• **Aim of the task**
How does the data below read from its first line through the line containing "var=.35, scale=2.5, bump=.1)"? Print those lines exactly.

================================

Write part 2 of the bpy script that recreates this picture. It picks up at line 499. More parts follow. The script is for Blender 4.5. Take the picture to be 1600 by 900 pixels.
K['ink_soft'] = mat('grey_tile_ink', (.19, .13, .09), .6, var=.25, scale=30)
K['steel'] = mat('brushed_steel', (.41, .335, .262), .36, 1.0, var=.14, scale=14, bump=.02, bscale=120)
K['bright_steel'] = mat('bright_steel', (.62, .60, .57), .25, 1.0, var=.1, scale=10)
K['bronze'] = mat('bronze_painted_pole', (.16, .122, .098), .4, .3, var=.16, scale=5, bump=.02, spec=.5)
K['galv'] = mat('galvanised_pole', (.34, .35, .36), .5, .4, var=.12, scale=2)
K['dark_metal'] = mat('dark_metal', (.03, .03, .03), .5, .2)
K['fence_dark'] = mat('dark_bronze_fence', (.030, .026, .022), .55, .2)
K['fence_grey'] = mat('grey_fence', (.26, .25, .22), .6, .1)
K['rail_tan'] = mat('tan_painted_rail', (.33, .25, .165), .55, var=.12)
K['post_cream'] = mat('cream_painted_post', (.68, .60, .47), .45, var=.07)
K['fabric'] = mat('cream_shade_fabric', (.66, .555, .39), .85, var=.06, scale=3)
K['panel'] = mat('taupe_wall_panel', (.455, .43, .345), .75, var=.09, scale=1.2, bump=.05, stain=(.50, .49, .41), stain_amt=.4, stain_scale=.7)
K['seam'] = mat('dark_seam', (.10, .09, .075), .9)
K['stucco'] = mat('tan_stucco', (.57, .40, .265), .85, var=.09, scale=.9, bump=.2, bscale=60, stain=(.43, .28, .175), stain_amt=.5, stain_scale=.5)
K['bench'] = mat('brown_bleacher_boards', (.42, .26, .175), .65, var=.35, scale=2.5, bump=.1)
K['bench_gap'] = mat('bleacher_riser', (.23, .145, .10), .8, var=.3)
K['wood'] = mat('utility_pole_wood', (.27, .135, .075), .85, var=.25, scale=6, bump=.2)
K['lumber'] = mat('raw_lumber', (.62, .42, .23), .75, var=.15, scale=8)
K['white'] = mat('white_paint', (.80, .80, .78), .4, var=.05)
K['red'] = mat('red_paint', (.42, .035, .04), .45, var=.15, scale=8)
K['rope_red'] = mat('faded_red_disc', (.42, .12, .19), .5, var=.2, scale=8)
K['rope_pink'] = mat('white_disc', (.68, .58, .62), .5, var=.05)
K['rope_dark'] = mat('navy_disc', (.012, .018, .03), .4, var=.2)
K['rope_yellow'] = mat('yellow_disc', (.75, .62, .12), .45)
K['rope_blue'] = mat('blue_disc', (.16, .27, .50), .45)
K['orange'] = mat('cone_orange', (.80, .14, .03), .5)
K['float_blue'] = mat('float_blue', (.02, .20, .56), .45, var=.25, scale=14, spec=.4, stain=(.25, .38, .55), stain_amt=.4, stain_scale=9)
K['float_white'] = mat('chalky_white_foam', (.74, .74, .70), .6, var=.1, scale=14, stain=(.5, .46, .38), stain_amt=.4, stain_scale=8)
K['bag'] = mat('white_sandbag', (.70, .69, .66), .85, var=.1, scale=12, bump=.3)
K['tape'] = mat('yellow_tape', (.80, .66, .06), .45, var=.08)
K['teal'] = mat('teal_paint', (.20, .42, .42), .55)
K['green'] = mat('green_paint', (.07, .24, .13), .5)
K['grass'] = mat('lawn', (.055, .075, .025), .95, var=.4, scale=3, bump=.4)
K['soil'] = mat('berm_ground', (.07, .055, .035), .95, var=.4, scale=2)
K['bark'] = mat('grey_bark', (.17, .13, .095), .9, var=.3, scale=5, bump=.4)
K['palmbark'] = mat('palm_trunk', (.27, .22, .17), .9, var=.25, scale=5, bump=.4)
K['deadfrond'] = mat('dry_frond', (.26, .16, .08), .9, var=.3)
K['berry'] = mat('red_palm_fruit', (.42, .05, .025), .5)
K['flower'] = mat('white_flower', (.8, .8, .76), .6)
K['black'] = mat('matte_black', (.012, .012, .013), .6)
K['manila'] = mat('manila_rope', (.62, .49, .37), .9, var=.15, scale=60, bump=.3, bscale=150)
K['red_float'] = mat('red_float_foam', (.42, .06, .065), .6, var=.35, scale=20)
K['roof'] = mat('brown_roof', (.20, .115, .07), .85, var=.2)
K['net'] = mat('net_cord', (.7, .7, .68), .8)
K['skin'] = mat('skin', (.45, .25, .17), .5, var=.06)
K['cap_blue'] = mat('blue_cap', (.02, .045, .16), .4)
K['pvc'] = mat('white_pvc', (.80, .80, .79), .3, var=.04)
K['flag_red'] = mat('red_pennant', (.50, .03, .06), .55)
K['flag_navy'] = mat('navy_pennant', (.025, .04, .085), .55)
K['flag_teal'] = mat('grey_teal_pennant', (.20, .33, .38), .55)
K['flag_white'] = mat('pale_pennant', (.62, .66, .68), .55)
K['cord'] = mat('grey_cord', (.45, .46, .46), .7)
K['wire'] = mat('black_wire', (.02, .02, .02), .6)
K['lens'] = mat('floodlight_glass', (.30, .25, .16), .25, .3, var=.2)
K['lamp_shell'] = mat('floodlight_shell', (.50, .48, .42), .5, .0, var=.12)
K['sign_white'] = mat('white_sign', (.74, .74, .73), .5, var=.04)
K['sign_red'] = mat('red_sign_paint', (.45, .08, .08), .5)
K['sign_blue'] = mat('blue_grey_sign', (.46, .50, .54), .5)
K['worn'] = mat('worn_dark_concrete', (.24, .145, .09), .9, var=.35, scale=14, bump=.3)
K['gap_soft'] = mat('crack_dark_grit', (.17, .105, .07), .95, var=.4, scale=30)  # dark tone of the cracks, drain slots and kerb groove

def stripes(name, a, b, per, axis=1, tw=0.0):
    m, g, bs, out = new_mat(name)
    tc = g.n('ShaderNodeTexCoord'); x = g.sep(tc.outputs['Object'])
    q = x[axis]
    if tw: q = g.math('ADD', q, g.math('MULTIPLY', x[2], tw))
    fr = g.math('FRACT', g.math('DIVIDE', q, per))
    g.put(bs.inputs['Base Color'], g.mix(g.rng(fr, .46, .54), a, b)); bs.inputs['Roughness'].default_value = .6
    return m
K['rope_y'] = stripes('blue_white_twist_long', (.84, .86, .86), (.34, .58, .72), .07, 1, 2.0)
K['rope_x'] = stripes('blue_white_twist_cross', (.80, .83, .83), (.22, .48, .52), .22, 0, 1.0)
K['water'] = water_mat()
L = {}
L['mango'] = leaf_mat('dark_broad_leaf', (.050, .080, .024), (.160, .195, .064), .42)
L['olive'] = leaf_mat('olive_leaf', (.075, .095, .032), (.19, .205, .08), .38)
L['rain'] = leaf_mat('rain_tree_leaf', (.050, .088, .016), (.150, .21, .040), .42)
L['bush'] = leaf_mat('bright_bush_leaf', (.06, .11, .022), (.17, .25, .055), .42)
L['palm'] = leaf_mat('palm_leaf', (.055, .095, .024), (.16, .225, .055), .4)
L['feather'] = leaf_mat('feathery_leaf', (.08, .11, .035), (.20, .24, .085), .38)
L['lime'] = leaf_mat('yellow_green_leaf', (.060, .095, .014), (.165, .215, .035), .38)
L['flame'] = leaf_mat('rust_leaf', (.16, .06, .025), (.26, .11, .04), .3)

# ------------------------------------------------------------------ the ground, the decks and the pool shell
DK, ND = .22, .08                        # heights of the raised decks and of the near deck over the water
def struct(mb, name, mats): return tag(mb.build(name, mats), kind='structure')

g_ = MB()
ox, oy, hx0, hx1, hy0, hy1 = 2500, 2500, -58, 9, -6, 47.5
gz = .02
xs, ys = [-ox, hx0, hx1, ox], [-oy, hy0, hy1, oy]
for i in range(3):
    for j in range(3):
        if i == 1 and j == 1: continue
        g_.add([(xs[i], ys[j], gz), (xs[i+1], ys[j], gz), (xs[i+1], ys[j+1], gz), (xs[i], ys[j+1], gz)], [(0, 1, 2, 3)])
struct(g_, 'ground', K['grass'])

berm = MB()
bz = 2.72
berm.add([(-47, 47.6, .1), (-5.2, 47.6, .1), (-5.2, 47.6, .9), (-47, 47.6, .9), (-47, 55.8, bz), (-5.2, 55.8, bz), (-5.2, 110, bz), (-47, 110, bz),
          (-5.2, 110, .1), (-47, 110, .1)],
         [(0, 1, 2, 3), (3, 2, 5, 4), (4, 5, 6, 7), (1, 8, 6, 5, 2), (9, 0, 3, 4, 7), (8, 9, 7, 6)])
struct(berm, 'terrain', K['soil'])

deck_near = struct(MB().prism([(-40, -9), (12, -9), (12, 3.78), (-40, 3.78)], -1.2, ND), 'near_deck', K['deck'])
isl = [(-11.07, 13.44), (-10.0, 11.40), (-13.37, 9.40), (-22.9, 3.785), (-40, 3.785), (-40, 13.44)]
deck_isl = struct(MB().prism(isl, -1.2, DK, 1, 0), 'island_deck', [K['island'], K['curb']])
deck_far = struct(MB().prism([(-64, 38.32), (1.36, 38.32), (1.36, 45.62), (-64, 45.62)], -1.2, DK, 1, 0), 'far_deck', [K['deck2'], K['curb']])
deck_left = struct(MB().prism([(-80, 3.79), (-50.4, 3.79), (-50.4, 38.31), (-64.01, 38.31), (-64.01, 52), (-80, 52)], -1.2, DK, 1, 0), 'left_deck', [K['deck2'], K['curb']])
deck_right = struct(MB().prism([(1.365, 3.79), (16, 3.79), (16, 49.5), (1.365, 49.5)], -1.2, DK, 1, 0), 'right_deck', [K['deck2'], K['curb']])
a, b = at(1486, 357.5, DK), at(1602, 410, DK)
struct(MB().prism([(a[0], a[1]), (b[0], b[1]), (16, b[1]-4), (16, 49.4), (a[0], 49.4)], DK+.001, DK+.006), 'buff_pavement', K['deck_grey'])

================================

• **Result of this exercise**
Write part 2 of the bpy script that recreates this picture. It picks up at line 499. More parts follow. The script is for Blender 4.5. Take the picture to be 1600 by 900 pixels.
K['ink_soft'] = mat('grey_tile_ink', (.19, .13, .09), .6, var=.25, scale=30)
K['steel'] = mat('brushed_steel', (.41, .335, .262), .36, 1.0, var=.14, scale=14, bump=.02, bscale=120)
K['bright_steel'] = mat('bright_steel', (.62, .60, .57), .25, 1.0, var=.1, scale=10)
K['bronze'] = mat('bronze_painted_pole', (.16, .122, .098), .4, .3, var=.16, scale=5, bump=.02, spec=.5)
K['galv'] = mat('galvanised_pole', (.34, .35, .36), .5, .4, var=.12, scale=2)
K['dark_metal'] = mat('dark_metal', (.03, .03, .03), .5, .2)
K['fence_dark'] = mat('dark_bronze_fence', (.030, .026, .022), .55, .2)
K['fence_grey'] = mat('grey_fence', (.26, .25, .22), .6, .1)
K['rail_tan'] = mat('tan_painted_rail', (.33, .25, .165), .55, var=.12)
K['post_cream'] = mat('cream_painted_post', (.68, .60, .47), .45, var=.07)
K['fabric'] = mat('cream_shade_fabric', (.66, .555, .39), .85, var=.06, scale=3)
K['panel'] = mat('taupe_wall_panel', (.455, .43, .345), .75, var=.09, scale=1.2, bump=.05, stain=(.50, .49, .41), stain_amt=.4, stain_scale=.7)
K['seam'] = mat('dark_seam', (.10, .09, .075), .9)
K['stucco'] = mat('tan_stucco', (.57, .40, .265), .85, var=.09, scale=.9, bump=.2, bscale=60, stain=(.43, .28, .175), stain_amt=.5, stain_scale=.5)
K['bench'] = mat('brown_bleacher_boards', (.42, .26, .175), .65, var=.35, scale=2.5, bump=.1)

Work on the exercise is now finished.